What you have to do:
Copy exactly the lines from the first line of the records below through the line containing "v = Vector(v);", including both, and nothing else.

(Entries with scene source code)
____

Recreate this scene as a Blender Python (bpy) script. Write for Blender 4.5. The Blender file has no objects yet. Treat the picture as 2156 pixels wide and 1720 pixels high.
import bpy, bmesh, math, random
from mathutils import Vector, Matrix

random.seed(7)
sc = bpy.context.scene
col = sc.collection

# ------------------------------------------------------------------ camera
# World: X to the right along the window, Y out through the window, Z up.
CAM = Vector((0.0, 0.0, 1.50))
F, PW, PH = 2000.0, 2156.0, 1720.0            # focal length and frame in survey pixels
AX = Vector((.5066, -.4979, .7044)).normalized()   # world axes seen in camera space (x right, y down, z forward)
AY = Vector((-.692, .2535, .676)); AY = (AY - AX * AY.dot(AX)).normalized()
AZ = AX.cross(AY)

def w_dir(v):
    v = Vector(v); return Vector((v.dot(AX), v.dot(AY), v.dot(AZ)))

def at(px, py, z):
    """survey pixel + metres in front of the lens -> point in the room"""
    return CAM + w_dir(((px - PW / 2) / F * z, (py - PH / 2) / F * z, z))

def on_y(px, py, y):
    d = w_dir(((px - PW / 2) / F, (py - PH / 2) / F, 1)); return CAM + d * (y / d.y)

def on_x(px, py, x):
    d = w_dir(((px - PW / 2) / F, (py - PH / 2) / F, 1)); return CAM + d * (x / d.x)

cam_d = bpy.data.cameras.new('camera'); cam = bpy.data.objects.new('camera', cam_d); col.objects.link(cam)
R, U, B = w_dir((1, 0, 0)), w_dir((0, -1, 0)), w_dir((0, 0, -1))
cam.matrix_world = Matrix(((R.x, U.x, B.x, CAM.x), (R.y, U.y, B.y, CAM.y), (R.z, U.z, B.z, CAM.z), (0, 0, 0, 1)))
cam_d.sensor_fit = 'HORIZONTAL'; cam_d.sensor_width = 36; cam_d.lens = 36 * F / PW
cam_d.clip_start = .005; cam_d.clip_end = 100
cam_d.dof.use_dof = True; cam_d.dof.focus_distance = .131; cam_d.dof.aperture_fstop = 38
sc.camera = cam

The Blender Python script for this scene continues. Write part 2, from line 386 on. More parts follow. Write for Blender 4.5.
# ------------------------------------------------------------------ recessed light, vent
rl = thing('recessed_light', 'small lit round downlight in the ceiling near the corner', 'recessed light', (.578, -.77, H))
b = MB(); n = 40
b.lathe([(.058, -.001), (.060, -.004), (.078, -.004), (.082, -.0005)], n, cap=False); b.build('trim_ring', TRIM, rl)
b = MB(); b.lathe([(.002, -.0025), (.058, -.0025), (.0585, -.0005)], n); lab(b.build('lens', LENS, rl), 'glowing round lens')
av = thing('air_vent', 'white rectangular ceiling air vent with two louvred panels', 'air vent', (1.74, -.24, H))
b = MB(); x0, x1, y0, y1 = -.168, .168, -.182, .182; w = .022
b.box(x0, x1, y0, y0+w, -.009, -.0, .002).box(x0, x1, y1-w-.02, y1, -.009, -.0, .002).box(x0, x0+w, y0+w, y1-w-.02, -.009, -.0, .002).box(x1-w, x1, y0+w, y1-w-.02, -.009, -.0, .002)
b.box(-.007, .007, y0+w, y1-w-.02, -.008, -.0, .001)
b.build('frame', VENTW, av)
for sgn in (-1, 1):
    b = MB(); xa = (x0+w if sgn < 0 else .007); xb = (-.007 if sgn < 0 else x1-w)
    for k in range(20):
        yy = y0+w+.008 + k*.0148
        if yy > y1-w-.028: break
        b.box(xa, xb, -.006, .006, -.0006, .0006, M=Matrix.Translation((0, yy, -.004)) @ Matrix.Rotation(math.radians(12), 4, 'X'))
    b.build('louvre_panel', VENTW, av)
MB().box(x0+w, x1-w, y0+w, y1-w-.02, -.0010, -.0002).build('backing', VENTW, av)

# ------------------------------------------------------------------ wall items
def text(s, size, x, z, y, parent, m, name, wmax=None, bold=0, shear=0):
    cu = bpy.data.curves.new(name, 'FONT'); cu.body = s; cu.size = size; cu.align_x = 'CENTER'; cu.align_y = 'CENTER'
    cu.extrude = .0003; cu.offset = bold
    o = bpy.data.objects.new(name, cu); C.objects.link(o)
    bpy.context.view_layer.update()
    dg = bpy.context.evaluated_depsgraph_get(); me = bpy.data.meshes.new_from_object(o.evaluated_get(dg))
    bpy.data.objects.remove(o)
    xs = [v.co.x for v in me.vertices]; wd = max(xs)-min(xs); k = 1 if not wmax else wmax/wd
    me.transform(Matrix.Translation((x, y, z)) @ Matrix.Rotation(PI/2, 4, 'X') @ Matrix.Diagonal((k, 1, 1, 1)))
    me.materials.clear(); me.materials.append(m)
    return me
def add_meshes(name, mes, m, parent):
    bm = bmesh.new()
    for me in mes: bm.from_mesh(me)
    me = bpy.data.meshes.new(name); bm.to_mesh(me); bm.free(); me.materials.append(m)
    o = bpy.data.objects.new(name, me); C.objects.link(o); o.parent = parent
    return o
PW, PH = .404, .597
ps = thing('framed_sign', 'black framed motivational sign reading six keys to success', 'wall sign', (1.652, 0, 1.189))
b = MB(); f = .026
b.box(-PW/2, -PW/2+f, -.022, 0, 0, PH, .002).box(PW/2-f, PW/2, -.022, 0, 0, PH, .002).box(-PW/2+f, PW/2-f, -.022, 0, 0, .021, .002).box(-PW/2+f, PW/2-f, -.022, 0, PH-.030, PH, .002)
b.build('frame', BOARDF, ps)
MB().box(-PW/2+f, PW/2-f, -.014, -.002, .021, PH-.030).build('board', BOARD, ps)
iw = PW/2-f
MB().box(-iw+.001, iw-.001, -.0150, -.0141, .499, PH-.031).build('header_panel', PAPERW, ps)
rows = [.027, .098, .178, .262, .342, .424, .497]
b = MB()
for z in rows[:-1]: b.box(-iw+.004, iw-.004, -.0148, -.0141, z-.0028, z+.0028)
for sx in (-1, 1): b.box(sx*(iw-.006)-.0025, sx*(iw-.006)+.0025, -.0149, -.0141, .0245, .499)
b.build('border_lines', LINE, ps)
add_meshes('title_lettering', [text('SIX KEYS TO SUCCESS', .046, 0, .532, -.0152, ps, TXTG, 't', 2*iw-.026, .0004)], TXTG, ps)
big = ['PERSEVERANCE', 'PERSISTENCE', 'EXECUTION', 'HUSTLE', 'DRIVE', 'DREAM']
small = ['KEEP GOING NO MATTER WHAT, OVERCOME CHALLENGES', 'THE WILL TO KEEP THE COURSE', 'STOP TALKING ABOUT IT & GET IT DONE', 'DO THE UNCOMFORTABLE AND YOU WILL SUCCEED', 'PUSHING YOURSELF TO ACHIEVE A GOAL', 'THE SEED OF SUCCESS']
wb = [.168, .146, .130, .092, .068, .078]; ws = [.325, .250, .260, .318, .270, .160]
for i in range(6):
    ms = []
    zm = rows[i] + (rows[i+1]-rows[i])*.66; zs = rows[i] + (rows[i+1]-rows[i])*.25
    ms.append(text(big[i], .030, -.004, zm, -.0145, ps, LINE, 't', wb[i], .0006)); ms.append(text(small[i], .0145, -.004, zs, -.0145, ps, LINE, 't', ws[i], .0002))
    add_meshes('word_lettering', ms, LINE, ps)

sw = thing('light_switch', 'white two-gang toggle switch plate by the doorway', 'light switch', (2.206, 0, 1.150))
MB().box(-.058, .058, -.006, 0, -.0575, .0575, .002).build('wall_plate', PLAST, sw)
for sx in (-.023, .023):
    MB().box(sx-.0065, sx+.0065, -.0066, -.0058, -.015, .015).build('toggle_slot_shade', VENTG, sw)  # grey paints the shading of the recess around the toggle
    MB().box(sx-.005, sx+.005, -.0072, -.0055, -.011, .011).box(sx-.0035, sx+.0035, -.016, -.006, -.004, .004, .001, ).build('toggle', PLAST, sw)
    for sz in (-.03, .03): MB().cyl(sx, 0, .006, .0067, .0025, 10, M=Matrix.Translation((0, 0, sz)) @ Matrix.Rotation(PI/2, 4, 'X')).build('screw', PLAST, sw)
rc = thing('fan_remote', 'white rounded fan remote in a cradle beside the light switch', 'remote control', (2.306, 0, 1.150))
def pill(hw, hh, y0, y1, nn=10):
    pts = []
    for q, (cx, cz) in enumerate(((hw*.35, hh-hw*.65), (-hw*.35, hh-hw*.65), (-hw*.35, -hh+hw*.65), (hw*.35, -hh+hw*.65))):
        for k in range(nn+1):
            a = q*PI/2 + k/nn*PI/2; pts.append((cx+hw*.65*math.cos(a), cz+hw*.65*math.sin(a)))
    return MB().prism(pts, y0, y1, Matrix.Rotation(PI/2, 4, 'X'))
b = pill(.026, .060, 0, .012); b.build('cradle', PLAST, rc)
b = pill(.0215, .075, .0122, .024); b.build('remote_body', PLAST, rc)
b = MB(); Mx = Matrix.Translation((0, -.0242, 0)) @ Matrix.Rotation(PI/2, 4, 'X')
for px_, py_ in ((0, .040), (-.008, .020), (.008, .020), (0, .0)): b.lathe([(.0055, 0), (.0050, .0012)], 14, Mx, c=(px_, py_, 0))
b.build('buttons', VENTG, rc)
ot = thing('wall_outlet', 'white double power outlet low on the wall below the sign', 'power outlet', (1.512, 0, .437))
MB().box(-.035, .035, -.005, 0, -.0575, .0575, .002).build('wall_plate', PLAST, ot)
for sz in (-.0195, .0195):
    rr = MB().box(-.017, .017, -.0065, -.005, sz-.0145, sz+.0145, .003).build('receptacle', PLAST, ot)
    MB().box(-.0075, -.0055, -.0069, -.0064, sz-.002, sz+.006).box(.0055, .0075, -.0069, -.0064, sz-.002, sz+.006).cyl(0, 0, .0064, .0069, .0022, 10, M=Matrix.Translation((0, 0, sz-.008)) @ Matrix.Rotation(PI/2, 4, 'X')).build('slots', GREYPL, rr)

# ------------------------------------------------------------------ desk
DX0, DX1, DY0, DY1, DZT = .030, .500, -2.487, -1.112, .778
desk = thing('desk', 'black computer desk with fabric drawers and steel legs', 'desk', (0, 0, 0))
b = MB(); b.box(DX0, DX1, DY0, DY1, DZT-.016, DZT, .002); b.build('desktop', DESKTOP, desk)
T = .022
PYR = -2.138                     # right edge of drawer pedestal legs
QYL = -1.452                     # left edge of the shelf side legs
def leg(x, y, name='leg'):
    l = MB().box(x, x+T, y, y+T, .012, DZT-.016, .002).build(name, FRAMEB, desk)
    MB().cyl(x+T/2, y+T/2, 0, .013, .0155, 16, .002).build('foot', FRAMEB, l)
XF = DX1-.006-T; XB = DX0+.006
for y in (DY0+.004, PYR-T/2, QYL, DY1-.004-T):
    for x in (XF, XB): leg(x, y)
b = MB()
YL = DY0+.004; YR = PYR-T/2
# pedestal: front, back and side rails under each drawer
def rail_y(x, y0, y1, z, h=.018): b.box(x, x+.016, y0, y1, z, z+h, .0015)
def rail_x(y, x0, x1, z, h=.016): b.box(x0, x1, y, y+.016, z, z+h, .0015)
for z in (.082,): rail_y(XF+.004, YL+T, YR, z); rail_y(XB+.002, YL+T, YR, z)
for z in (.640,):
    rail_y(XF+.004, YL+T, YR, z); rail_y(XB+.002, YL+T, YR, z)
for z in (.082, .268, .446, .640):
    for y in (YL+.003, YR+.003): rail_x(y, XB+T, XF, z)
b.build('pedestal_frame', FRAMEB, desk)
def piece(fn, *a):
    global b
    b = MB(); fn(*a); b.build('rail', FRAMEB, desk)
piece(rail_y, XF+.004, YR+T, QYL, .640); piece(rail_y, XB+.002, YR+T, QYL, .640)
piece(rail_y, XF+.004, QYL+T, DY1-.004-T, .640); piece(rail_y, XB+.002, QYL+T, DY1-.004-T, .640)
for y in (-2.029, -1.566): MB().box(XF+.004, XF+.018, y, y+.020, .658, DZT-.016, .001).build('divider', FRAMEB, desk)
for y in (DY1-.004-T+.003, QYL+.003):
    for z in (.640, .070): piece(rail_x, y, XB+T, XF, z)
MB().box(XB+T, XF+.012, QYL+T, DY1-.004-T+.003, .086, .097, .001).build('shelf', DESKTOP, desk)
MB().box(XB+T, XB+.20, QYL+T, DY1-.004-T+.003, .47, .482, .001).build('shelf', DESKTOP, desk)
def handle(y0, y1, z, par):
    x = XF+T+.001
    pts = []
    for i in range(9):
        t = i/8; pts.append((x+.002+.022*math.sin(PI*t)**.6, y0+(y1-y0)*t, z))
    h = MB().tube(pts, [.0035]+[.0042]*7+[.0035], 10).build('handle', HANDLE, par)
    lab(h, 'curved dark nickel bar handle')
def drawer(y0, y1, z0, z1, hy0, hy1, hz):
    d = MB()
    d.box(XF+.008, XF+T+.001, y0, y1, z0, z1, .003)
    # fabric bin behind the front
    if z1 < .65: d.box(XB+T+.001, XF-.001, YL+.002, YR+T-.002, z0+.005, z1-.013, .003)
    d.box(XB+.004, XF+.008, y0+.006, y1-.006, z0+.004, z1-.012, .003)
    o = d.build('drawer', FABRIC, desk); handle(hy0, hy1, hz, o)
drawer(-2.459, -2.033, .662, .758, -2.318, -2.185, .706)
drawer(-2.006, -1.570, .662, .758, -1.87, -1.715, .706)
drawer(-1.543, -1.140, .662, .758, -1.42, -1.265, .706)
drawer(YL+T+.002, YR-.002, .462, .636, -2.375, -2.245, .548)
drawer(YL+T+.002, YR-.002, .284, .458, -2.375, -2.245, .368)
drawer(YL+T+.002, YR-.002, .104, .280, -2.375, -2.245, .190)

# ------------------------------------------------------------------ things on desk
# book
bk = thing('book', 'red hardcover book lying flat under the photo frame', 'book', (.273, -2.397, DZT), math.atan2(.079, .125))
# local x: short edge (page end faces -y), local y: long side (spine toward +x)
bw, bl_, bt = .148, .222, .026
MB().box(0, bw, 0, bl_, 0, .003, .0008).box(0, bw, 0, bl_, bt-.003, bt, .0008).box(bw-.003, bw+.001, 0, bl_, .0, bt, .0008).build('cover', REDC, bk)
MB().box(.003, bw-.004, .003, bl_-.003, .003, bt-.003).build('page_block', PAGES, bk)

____

Result below:
Recreate this scene as a Blender Python (bpy) script. Write for Blender 4.5. The Blender file has no objects yet. Treat the picture as 2156 pixels wide and 1720 pixels high.
import bpy, bmesh, math, random
from mathutils import Vector, Matrix

random.seed(7)
sc = bpy.context.scene
col = sc.collection

# ------------------------------------------------------------------ camera
# World: X to the right along the window, Y out through the window, Z up.
CAM = Vector((0.0, 0.0, 1.50))
F, PW, PH = 2000.0, 2156.0, 1720.0            # focal length and frame in survey pixels
AX = Vector((.5066, -.4979, .7044)).normalized()   # world axes seen in camera space (x right, y down, z forward)
AY = Vector((-.692, .2535, .676)); AY = (AY - AX * AY.dot(AX)).normalized()
AZ = AX.cross(AY)

def w_dir(v):
    v = Vector(v); return Vector((v.dot(AX), v.dot(AY), v.dot(AZ)))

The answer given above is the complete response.